**DATA SHOWN**
◇ ◇ ◇ ◇ ◇

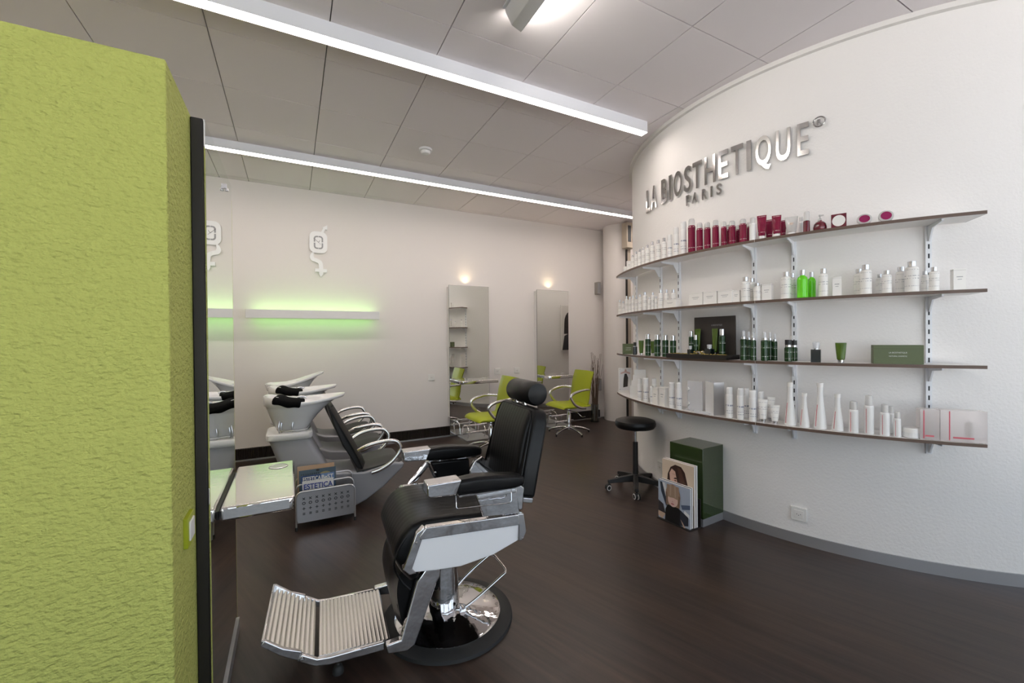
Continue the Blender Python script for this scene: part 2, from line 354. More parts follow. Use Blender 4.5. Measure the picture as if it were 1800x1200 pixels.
# ------------------------------------------------------------------ back wall: light bar, clock, speakers
gl = thing('wall_light', 'white bar wall light with lime green glow above and below', 'light', (.268, YB, 1.653))
MB().box((0, -.147, 0), (1.437, .014, .097)).build('cover', 'lamp_white', gl, bevel=.002)
MB().box((0, -.070, 0), (1.34, .140, .05)).build('housing', 'lamp_white', gl, smooth=0)
MB().box((0, -.095, .028), (1.33, .080, .006)).build('diffuser', 'green_glow', gl, smooth=0)
MB().box((0, -.095, -.028), (1.33, .080, .006)).build('diffuser', 'green_glow', gl, smooth=0)

ck = thing('wall_clock', 'white wall clock joining male and female symbols in one curve', 'clock', (.301, YB, 2.535))
u = .000736; U = lambda x, y: ((x-333)*u, -(y-470)*u)
body = MB(); T0, T1 = -.012, -.024
body.prism([(a+U(333, 0)[0], b+U(0, 466)[1]) for a, b in rrect(268*u, 352*u, 90*u, 8)], T0, T1)
T1 = -.0234; body.prism([U(*p) for p in ((365, 315), (405, 225), (393, 215), (470, 172), (468, 258), (440, 240), (410, 312))], T0, T1)
cl = spline([(*U(255, 630), 0), (*U(232, 690), 0), (*U(245, 745), 0), (*U(300, 765), 0), (*U(355, 800), 0), (*U(368, 870), 0), (*U(368, 960), 0), (*U(360, 1030), 0)], 6)
hw = [9]+[30]*50; ws = []
L_, R_ = [], []
for i, p in enumerate(cl):
    tg = (cl[min(i+1, len(cl)-1)]-cl[max(i-1, 0)]).normalized(); nn = Vector((-tg.y, tg.x, 0)); f = i/(len(cl)-1)
    wd = u*(10+22*min(1, f*5))*(1 if f < .9 else max(.25, (1-f)*10)); L_.append(p+nn*wd); R_.append(p-nn*wd)
T1 = -.0236; body.prism([(q.x, q.y) for q in L_+R_[::-1]], T0, T1)
T1 = -.0244; body.prism([U(278, 898), U(458, 902), U(456, 956), U(276, 952)], T0, T1)
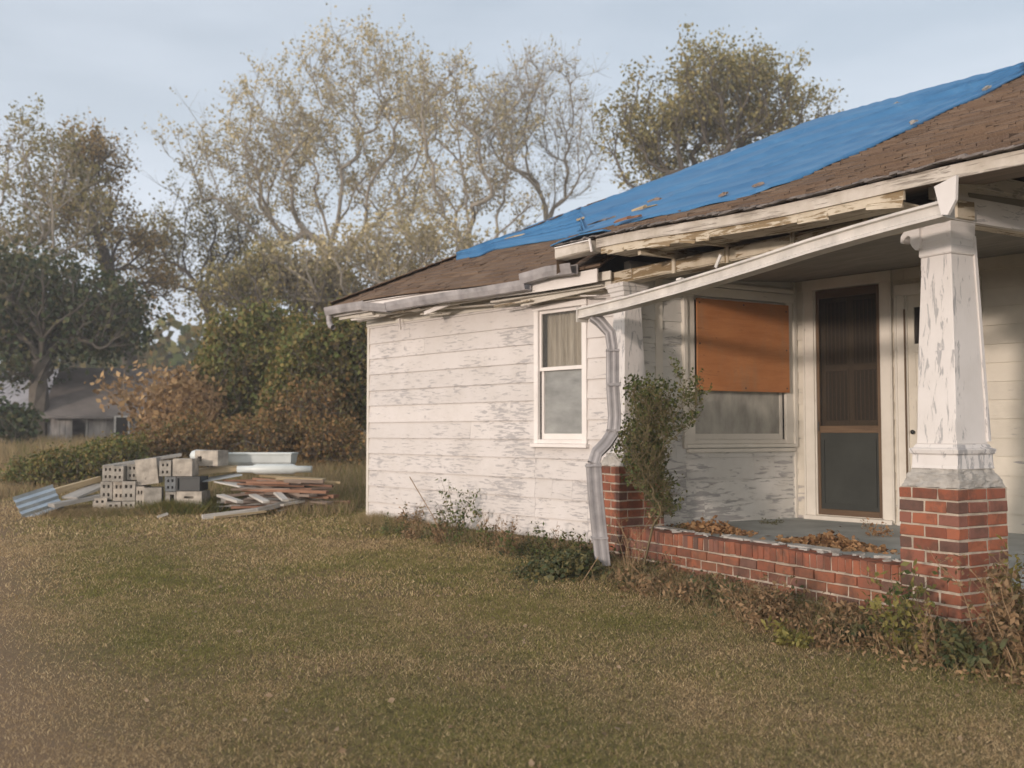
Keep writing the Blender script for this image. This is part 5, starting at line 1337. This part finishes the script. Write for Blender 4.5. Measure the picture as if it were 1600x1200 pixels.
# ================================================================= DEBRIS HEAP
def local(name, label, cat, loc, rz, group=None, rx=0, ry=0):
    o = empty(name, loc, label, cat, group, rz); o.rotation_euler = (rx, ry, rz); return o
def block_mesh(w, h, l, holes=((.22, .40), (.60, .78)), rows=((.18, .36), (.64, .82)), dep=.16):
    """front face is at y=0, block extends to y=l; origin bottom centre front"""
    mb = MB(); xs = [0] + [q for a in holes for q in a] + [1]; zs = [0] + [q for a in rows for q in a] + [1]
    X = lambda t: (t-.5)*w; Zf = lambda t: t*h
    for i in range(len(xs)-1):
        for j in range(len(zs)-1):
            x0, x1, z0, z1 = X(xs[i]), X(xs[i+1]), Zf(zs[j]), Zf(zs[j+1])
            if i % 2 and j % 2:
                a = [(x0, 0, z0), (x1, 0, z0), (x1, 0, z1), (x0, 0, z1)]; b = [(x, dep, z) for x, _, z in a]
                for k in range(4): mb.quad(a[(k+1) % 4], a[k], b[k], b[(k+1) % 4])
                mb.quad(*b)
            else: mb.quad((x0, 0, z0), (x1, 0, z0), (x1, 0, z1), (x0, 0, z1))
    x0, x1 = -w/2, w/2
    mb.quad((x0, 0, 0), (x0, l, 0), (x1, l, 0), (x1, 0, 0)); mb.quad((x0, 0, h), (x1, 0, h), (x1, l, h), (x0, l, h))
    mb.quad((x0, 0, 0), (x0, 0, h), (x0, l, h), (x0, l, 0)); mb.quad((x1, 0, 0), (x1, l, 0), (x1, l, h), (x1, 0, h)); mb.quad((x0, l, 0), (x0, l, h), (x1, l, h), (x1, l, 0))
    return mb
DB = 16.0
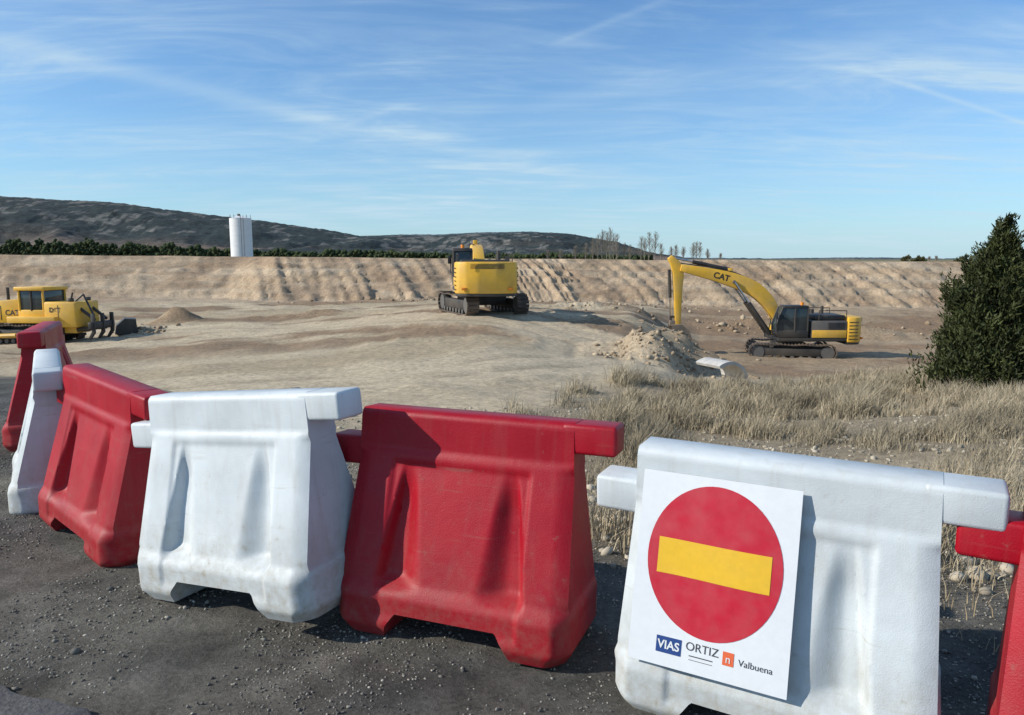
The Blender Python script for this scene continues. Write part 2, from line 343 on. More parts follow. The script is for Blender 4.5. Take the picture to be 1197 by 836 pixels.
q=P(349,464,15); stones('gray_rock',np.array([q.x,q.x+.18]),np.array([15,15.05]),np.array([.26,.16]),np.array([[.17,.17,.18],[.2,.2,.2]]),M_st,sink=.0,pz=np.array([q.z-.1,q.z-.12]))
# ---------------- dry grass
def grass(name,px,py,h,w,cols,mat,lean=.35):
    n=len(px); z=terr(px,py)-.02; a=rng.random(n)*6.28; la=rng.random(n)*6.28; ln=h*lean*rng.random(n)
    dx,dy=np.cos(a)*w,np.sin(a)*w; lx,ly=np.cos(la)*ln+h*.12,np.sin(la)*ln
    def pt(fx,t): 
        return np.stack([px+dx*fx+lx*t*t,py+dy*fx+ly*t*t,z+h*t*(1-.12*t*lean)],-1)
    V=np.stack([pt(-1,0),pt(1,0),pt(.8,.5),pt(-.8,.5),pt(.15,1),pt(-.15,1)],1)
    b=(np.arange(n)*6)[:,None]; Fa=np.concatenate([b+np.array([[0,1,2,3]]),b+np.array([[3,2,4,5]])])
    return npobj(name,V.reshape(-1,3),Fa,mat,np.repeat(cols,6,0))
M_gr=simpleattr('dry_grass',.8)
N=420000; y_=3+30*rng.random(N)**.85; s_=rng.uniform(-.08,.78,N); px=s_*y_; py=y_
cl=fbm(px*.9,py*.9,5,81); k=rng.random(N)<grassmask(px,py)*sst(.42,.62,cl)*np.clip(.35+y_/24,0,1); px,py,cl=px[k],py[k],cl[k]; n=len(px)
hh=(.10+.78*sst(.40,.74,cl)*rng.random(n)**.7)*np.interp(py,[3,6,12,20],[.5,.65,.85,.9])
t=rng.random((n,1)); t2=sst(.4,.6,fbm(px*.4,py*.4,3,83))[:,None]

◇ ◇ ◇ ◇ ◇

**BRIEF**
Copy the entries exactly. Leave out the images.

**FINISHED ANSWER**
Continue the Blender Python script for this scene: part 2, from line 354. More parts follow. Use Blender 4.5. Measure the picture as if it were 1800x1200 pixels.
# ------------------------------------------------------------------ back wall: light bar, clock, speakers
gl = thing('wall_light', 'white bar wall light with lime green glow above and below', 'light', (.268, YB, 1.653))
MB().box((0, -.147, 0), (1.437, .014, .097)).build('cover', 'lamp_white', gl, bevel=.002)
MB().box((0, -.070, 0), (1.34, .140, .05)).build('housing', 'lamp_white', gl, smooth=0)
MB().box((0, -.095, .028), (1.33, .080, .006)).build('diffuser', 'green_glow', gl, smooth=0)
MB().box((0, -.095, -.028), (1.33, .080, .006)).build('diffuser', 'green_glow', gl, smooth=0)

ck = thing('wall_clock', 'white wall clock joining male and female symbols in one curve', 'clock', (.301, YB, 2.535))
u = .000736; U = lambda x, y: ((x-333)*u, -(y-470)*u)
body = MB(); T0, T1 = -.012, -.024
body.prism([(a+U(333, 0)[0], b+U(0, 466)[1]) for a, b in rrect(268*u, 352*u, 90*u, 8)], T0, T1)
T1 = -.0234; body.prism([U(*p) for p in ((365, 315), (405, 225), (393, 215), (470, 172), (468, 258), (440, 240), (410, 312))], T0, T1)
cl = spline([(*U(255, 630), 0), (*U(232, 690), 0), (*U(245, 745), 0), (*U(300, 765), 0), (*U(355, 800), 0), (*U(368, 870), 0), (*U(368, 960), 0), (*U(360, 1030), 0)], 6)
hw = [9]+[30]*50; ws = []
L_, R_ = [], []
for i, p in enumerate(cl):
    tg = (cl[min(i+1, len(cl)-1)]-cl[max(i-1, 0)]).normalized(); nn = Vector((-tg.y, tg.x, 0)); f = i/(len(cl)-1)
    wd = u*(10+22*min(1, f*5))*(1 if f < .9 else max(.25, (1-f)*10)); L_.append(p+nn*wd); R_.append(p-nn*wd)
T1 = -.0236; body.prism([(q.x, q.y) for q in L_+R_[::-1]], T0, T1)
T1 = -.0244; body.prism([U(278, 898), U(458, 902), U(456, 956), U(276, 952)], T0, T1)
Keep writing the Blender script for this image. This is part 5, starting at line 1337. This part finishes the script. Write for Blender 4.5. Measure the picture as if it were 1600x1200 pixels.
# ================================================================= DEBRIS HEAP
def local(name, label, cat, loc, rz, group=None, rx=0, ry=0):
    o = empty(name, loc, label, cat, group, rz); o.rotation_euler = (rx, ry, rz); return o
def block_mesh(w, h, l, holes=((.22, .40), (.60, .78)), rows=((.18, .36), (.64, .82)), dep=.16):
    """front face is at y=0, block extends to y=l; origin bottom centre front"""
    mb = MB(); xs = [0] + [q for a in holes for q in a] + [1]; zs = [0] + [q for a in rows for q in a] + [1]
    X = lambda t: (t-.5)*w; Zf = lambda t: t*h
    for i in range(len(xs)-1):
        for j in range(len(zs)-1):
            x0, x1, z0, z1 = X(xs[i]), X(xs[i+1]), Zf(zs[j]), Zf(zs[j+1])
            if i % 2 and j % 2:
                a = [(x0, 0, z0), (x1, 0, z0), (x1, 0, z1), (x0, 0, z1)]; b = [(x, dep, z) for x, _, z in a]
                for k in range(4): mb.quad(a[(k+1) % 4], a[k], b[k], b[(k+1) % 4])
                mb.quad(*b)
            else: mb.quad((x0, 0, z0), (x1, 0, z0), (x1, 0, z1), (x0, 0, z1))
    x0, x1 = -w/2, w/2
    mb.quad((x0, 0, 0), (x0, l, 0), (x1, l, 0), (x1, 0, 0)); mb.quad((x0, 0, h), (x1, 0, h), (x1, l, h), (x0, l, h))
    mb.quad((x0, 0, 0), (x0, 0, h), (x0, l, h), (x0, l, 0)); mb.quad((x1, 0, 0), (x1, l, 0), (x1, l, h), (x1, 0, h)); mb.quad((x0, l, 0), (x0, l, h), (x1, l, h), (x1, l, 0))
    return mb
DB = 16.0
The Blender Python script for this scene continues. Write part 2, from line 343 on. More parts follow. The script is for Blender 4.5. Take the picture to be 1197 by 836 pixels.
q=P(349,464,15); stones('gray_rock',np.array([q.x,q.x+.18]),np.array([15,15.05]),np.array([.26,.16]),np.array([[.17,.17,.18],[.2,.2,.2]]),M_st,sink=.0,pz=np.array([q.z-.1,q.z-.12]))
# ---------------- dry grass
def grass(name,px,py,h,w,cols,mat,lean=.35):
    n=len(px); z=terr(px,py)-.02; a=rng.random(n)*6.28; la=rng.random(n)*6.28; ln=h*lean*rng.random(n)
    dx,dy=np.cos(a)*w,np.sin(a)*w; lx,ly=np.cos(la)*ln+h*.12,np.sin(la)*ln
    def pt(fx,t): 
        return np.stack([px+dx*fx+lx*t*t,py+dy*fx+ly*t*t,z+h*t*(1-.12*t*lean)],-1)
    V=np.stack([pt(-1,0),pt(1,0),pt(.8,.5),pt(-.8,.5),pt(.15,1),pt(-.15,1)],1)
    b=(np.arange(n)*6)[:,None]; Fa=np.concatenate([b+np.array([[0,1,2,3]]),b+np.array([[3,2,4,5]])])
    return npobj(name,V.reshape(-1,3),Fa,mat,np.repeat(cols,6,0))
M_gr=simpleattr('dry_grass',.8)
N=420000; y_=3+30*rng.random(N)**.85; s_=rng.uniform(-.08,.78,N); px=s_*y_; py=y_
cl=fbm(px*.9,py*.9,5,81); k=rng.random(N)<grassmask(px,py)*sst(.42,.62,cl)*np.clip(.35+y_/24,0,1); px,py,cl=px[k],py[k],cl[k]; n=len(px)
hh=(.10+.78*sst(.40,.74,cl)*rng.random(n)**.7)*np.interp(py,[3,6,12,20],[.5,.65,.85,.9])
t=rng.random((n,1)); t2=sst(.4,.6,fbm(px*.4,py*.4,3,83))[:,None]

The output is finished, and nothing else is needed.